December 2009, World Cup 2010

The American Dream on Foreign Turf

Success in American sports can have many different implications and meanings. For those faithful to the New York Yankees, a season without bringing home another World Series ring is unacceptable. Every single Detroit Red Wings supporter come playoff time would rather give away their children than gloomily wander out of Joe Louis Arena in the midst of defeat. These two teams and championships go hand in hand. But on the other end of the spectrum, struggling clubs such as Portsmouth and Bolton will consider avoiding relegation a small miracle. If a dramatic victory is snatched in the most unlikely fashion in the later fixtures of the season, champagne bottles will be popped to celebrate a 17th out of 20 finish. If you have poked around the Internet blogosphere lately, you will find this success variation being applied to our chances in South Africa this summer.

A few soccer junkies have called for nothing less than a semi-final berth, but they appear to still be drinking the Confederations Cup Kool-Aid. Yes, we did beat Spain. Yes, they are the number one country in world. Yes, we were up 2 nil on Brazil. No, this does not mean we will coast in the World Cup. The more intelligent-minded sports writers and soccer experts are predicting getting out of the group and maybe advancing to the quarterfinals. This seems reasonable. With a likely second place finish in Group C, the stage will probably be set against Germany – invoking memories from the controversial match played in South Korea in 2002. At that point, anything can happen. I’ve even overheard a few conversations expressing overwhelming delight that the United States simply qualified for the World Cup. However, this young man lost all credibility when he failed to name a single member of the U.S. squad.  All matters aside, the range of expectations still fluctuates greatly throughout this country.
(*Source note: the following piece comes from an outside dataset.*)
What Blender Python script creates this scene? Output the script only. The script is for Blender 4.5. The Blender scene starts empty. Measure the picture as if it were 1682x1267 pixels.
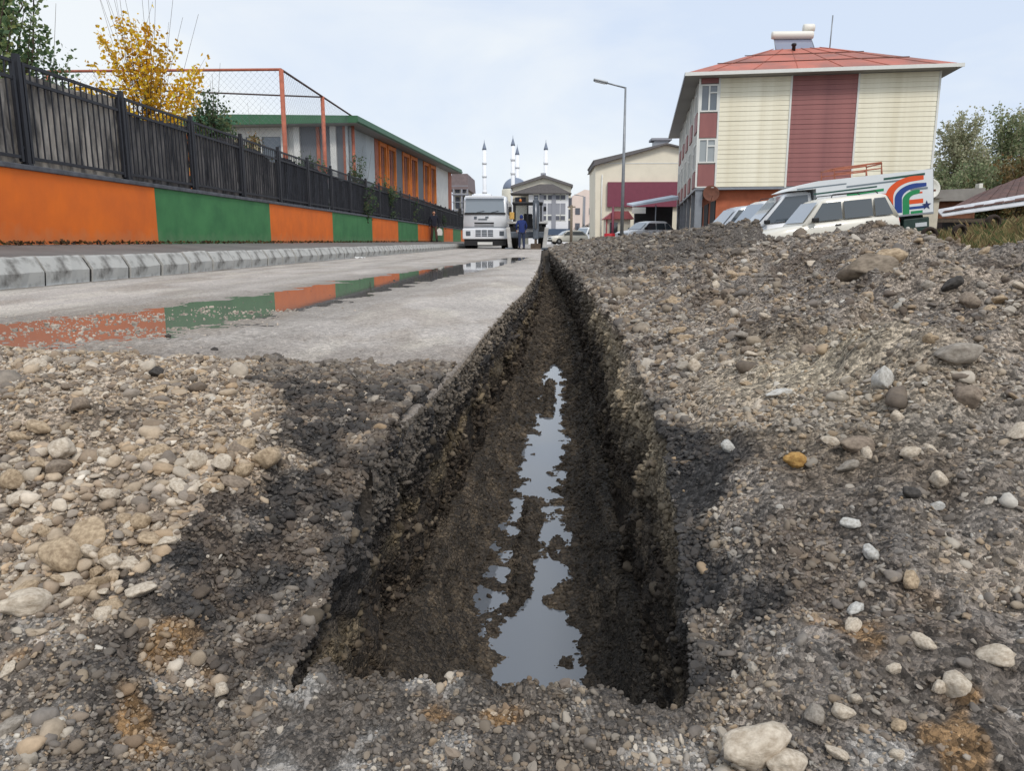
import bpy, bmesh, math, random
import numpy as np
from mathutils import Vector, Matrix

# ------------------------------------------------------------------ camera, sky, sun, exposure
scene = bpy.context.scene
COL = scene.collection
PITCH = math.radians(10.64)
YAW = math.radians(2.18)
EYE = 0.45
FPX = 1264.0
cam_data = bpy.data.cameras.new('camera')
cam_data.sensor_width = 36.0
cam_data.lens = FPX / 1682.0 * 36.0
cam_data.clip_start = 0.02
cam_data.clip_end = 5000
cam = bpy.data.objects.new('camera', cam_data)
cam.location = (0, 0, EYE)
cam.rotation_euler = (math.pi / 2 - PITCH, 0, YAW)
COL.objects.link(cam)
scene.camera = cam

SUN_EL = math.radians(48)
SUN_AZ = math.radians(158)          # compass direction the sun stands in, from +Y clockwise
world = bpy.data.worlds.new('World')
scene.world = world
world.use_nodes = True
wn = world.node_tree.nodes
wl = world.node_tree.links
wn.clear()
w_out = wn.new('ShaderNodeOutputWorld')
w_bg = wn.new('ShaderNodeBackground')
w_bg.inputs['Strength'].default_value = 0.1
w_sky = wn.new('ShaderNodeTexSky')
w_sky.sky_type = 'NISHITA'
w_sky.sun_disc = False
w_sky.sun_elevation = SUN_EL
w_sky.sun_rotation = SUN_AZ
w_sky.air_density = 1.0
w_sky.dust_density = 1.2
w_tc = wn.new('ShaderNodeTexCoord')
w_map = wn.new('ShaderNodeMapping')
w_map.inputs['Scale'].default_value = (1.0, 1.0, 2.6)
w_map.inputs['Location'].default_value = (0.35, 0.0, 0.1)
w_noise = wn.new('ShaderNodeTexNoise')
w_noise.inputs['Scale'].default_value = 1.9
w_noise.inputs['Detail'].default_value = 7
w_noise.inputs['Roughness'].default_value = 0.52
w_noise.inputs['Distortion'].default_value = 0.4
w_ramp = wn.new('ShaderNodeMapRange')
w_ramp.inputs['From Min'].default_value = 0.40
w_ramp.inputs['From Max'].default_value = 0.62
w_ramp.inputs['To Min'].default_value = 0.0
w_ramp.inputs['To Max'].default_value = 1.0
w_c = wn.new('ShaderNodeMix')
w_c.data_type = 'RGBA'
w_c.inputs[6].default_value = (5.9, 6.7, 8.0, 1)     # thin veil
w_c.inputs[7].default_value = (7.7, 8.0, 8.2, 1)     # thicker cloud
w_m = wn.new('ShaderNodeMix')
w_m.data_type = 'RGBA'
w_m.inputs[0].default_value = 0.9
wl.new(w_tc.outputs['Generated'], w_map.inputs['Vector'])
wl.new(w_map.outputs['Vector'], w_noise.inputs['Vector'])
wl.new(w_noise.outputs['Fac'], w_ramp.inputs['Value'])
wl.new(w_ramp.outputs['Result'], w_c.inputs[0])
wl.new(w_sky.outputs['Color'], w_m.inputs[6])
wl.new(w_c.outputs[2], w_m.inputs[7])
wl.new(w_m.outputs[2], w_bg.inputs['Color'])
wl.new(w_bg.outputs['Background'], w_out.inputs['Surface'])

sun_data = bpy.data.lights.new('sun', 'SUN')
sun_data.energy = 1.5
sun_data.angle = math.radians(14)
sun_data.color = (1.0, 0.94, 0.86)
sun = bpy.data.objects.new('sun', sun_data)
sun.rotation_euler = (math.pi / 2 - SUN_EL, 0, math.pi - SUN_AZ)
COL.objects.link(sun)
scene.view_settings.view_transform = 'Standard'
scene.view_settings.look = 'None'
scene.view_settings.exposure = 0.3
scene.view_settings.gamma = 1.0

# ------------------------------------------------------------------ helpers
rng = np.random.default_rng(7)
random.seed(7)
CT, ST, CY, SY = math.cos(PITCH), math.sin(PITCH), math.cos(YAW), math.sin(YAW)


def P(px, py, D):
    """The point at street depth D that stands at photo pixel (px, py)."""
    r, u, f = px - 841.0, 633.5 - py, FPX
    fx, fz = f * CT + u * ST, -f * ST + u * CT
    x, y = r * CY - fx * SY, r * SY + fx * CY
    k = D / y
    return Vector((x * k, D, EYE + fz * k))


def srgb(r, g, b):
    def c(v):
        v /= 255.0
        return v / 12.92 if v <= 0.04045 else ((v + 0.055) / 1.055) ** 2.4
    return (c(r), c(g), c(b))


MATS = {}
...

On paper and in our minds, Landon Donovan should dazzle. Clint Dempsey should destroy. Tim Howard should dominate. The defense should tighten the screws. The counter should be implemented effectively. But in the end this is sports, nay, this is soccer. Nothing will come out expected. Overall and despite an unfavorable World Cup history and myriad recent setbacks, the Yanks can still achieve greatness. At 60-1 odds, that lonely one is still attainable. The path is illuminated and the directions are clear. We’ll just have to wait, watch, and see.